CE JOUR-LÀ, J'AI ÉTÉ OBLIGÉ DE ME BATTRE POUR MA VIE
Condamné en 2017 à six mois ferme pour coups mortels, Barthélémy Dias revient sur ce 22 décembre 2011, quand une fusillade l’a opposé à des nervis envoyés par le parti au pouvoir

À l’époque, j’étais le responsable des jeunesses socialistes et luttais contre le troisième mandat du président Abdoulaye Wade. Les tensions étaient vives, l’élection s’annonçait mouvementée. Le 22 décembre 2011, en fin de matinée, je me trouvais dans mon bureau à l’Hôtel de ville lorsque j’ai reçu la visite d’individus envoyés et convoyés par le Parti démocratique sénégalais (PDS), alors au pouvoir. Ils ont encerclé le bâtiment.

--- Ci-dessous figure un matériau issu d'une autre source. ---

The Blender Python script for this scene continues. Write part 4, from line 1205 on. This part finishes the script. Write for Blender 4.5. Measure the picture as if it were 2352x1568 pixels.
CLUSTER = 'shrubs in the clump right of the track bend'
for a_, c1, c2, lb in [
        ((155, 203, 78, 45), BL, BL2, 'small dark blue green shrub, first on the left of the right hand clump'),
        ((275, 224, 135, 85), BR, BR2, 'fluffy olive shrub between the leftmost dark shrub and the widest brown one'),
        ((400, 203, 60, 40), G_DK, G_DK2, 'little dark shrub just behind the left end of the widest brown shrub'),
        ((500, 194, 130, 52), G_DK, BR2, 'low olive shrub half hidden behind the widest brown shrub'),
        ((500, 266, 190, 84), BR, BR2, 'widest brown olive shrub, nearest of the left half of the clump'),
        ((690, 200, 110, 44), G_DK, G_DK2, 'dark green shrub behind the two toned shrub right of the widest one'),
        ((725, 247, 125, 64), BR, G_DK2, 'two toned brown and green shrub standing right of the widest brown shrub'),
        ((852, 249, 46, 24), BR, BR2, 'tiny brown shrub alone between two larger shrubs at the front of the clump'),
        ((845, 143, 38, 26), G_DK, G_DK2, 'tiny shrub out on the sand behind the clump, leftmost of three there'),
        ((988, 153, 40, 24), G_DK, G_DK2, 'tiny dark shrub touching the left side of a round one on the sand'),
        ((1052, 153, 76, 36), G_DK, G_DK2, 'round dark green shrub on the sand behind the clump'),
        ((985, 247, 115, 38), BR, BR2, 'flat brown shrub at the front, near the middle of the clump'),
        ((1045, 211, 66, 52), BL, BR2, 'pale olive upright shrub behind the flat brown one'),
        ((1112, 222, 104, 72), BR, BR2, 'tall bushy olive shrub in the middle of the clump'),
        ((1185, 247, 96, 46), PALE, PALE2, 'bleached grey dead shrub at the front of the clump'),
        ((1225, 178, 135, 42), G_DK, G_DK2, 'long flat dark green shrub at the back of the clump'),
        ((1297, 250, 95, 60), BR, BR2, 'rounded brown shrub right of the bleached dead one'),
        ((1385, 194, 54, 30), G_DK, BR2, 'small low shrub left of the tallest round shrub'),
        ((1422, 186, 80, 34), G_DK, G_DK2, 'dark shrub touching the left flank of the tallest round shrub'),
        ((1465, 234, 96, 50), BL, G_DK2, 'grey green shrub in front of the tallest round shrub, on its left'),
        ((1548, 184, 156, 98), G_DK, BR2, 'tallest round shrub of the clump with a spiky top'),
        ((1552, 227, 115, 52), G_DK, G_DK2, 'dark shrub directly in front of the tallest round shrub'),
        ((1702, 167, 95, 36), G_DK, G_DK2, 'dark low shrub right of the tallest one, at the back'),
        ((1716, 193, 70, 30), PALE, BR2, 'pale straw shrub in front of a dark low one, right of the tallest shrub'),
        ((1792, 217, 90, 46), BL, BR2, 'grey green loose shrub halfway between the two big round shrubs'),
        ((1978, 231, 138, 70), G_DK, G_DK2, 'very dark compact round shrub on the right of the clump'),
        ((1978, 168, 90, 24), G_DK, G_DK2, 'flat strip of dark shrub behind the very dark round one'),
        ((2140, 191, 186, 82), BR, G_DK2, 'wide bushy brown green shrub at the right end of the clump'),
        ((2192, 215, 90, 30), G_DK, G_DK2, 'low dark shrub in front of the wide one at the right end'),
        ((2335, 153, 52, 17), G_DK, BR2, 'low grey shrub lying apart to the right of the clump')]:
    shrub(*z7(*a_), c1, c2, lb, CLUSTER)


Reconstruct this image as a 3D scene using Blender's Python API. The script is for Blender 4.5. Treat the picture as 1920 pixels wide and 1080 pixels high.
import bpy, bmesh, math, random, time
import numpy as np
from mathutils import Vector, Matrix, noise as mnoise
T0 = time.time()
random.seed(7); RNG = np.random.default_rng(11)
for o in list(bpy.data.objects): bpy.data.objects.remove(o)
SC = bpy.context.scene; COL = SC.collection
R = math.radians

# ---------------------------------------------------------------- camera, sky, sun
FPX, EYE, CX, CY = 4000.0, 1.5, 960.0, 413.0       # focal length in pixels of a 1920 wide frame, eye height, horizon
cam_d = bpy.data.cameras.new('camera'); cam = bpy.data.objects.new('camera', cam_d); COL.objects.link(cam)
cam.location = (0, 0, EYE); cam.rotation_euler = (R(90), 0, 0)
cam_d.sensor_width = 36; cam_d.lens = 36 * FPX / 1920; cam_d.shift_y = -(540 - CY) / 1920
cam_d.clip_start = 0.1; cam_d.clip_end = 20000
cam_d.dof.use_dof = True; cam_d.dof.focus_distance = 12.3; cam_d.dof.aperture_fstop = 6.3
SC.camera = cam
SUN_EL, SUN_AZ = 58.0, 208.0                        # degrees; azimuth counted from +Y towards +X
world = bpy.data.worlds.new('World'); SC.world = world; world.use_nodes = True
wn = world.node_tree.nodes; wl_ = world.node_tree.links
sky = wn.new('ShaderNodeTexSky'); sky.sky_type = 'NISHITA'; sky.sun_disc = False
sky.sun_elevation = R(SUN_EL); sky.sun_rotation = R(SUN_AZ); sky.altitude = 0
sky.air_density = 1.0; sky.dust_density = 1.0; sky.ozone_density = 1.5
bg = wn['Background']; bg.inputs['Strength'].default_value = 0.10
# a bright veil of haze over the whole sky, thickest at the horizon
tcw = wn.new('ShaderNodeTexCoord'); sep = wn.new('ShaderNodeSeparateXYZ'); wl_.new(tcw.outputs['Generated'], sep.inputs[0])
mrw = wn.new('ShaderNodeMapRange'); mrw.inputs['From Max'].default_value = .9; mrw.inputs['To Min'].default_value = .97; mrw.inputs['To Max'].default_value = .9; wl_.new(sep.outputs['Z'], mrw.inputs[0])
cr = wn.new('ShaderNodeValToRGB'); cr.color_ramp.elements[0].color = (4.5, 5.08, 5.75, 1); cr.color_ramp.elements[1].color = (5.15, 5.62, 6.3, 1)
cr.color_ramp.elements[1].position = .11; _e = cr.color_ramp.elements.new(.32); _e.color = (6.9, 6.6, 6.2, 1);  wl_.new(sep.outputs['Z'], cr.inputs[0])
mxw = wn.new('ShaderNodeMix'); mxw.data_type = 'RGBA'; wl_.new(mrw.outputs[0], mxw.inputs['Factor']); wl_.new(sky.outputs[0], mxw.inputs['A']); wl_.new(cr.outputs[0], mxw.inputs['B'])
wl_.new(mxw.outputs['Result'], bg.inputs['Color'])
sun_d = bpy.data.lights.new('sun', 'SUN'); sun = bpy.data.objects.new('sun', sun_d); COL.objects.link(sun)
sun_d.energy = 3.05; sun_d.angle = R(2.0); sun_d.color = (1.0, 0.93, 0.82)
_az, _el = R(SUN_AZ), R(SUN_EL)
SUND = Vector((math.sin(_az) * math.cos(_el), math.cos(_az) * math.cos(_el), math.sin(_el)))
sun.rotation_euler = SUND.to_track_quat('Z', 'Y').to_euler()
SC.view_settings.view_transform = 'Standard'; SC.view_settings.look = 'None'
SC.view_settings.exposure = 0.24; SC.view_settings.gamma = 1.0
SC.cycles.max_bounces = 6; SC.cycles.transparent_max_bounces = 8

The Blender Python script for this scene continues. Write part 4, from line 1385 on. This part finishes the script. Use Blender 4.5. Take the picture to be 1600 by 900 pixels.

Comme la mairie se trouve dans une impasse, je ne pouvais pas m’échapper. J’ai appelé la police, qui a tout fait pour les disperser, en vain. Quand j’ai compris que les forces de l’ordre n’arriveraient pas à les faire partir, je suis sorti avec un membre de ma sécurité. J’étais quand même le maire de la commune, je ne pouvais pas fuir devant des voyous ! Et ce jour-là, j’ai été obligé de me battre pour ma vie.
J’avais une arme à feu et deux armes factices. J’ai peut-être vidé trois ou quatre chargeurs. Ce n’était pas des tirs de sommation, car les personnes en face de moi étaient armées elles aussi. La fusillade a duré presque une demi-heure. J’aurais pu être touché, mais il faut croire que mon heure n’était pas venue. Et puis les nervis du PDS ont pris la poudre d’escampette.
« Mes droits ont été bafoués »
Je rappelle qu’à l’époque, les autorités ne faisaient pas dans la diplomatie. Beaucoup d’hommes politiques avaient eux aussi été attaqués : Alioune Tine, Moustapha Niasse, Ousmane Tanor Dieng… Mais ils étaient allés rendre visite à des papis ! Alors que quand ils sont arrivés chez moi, ils ont trouvé un homme jeune, comme eux. Je sais qu’ils n’étaient pas venus m’amener un carton d’invitation pour un anniversaire ! Je savais que ce jour arriverait, que je serai agressé tôt ou tard, car mon nom revenait souvent dans les réunions des états-majors et que j’incarnais à leurs yeux l’aile dure de l’opposition. Chez nous, quand on a plus d’argument à opposer, on choisit celui de la force.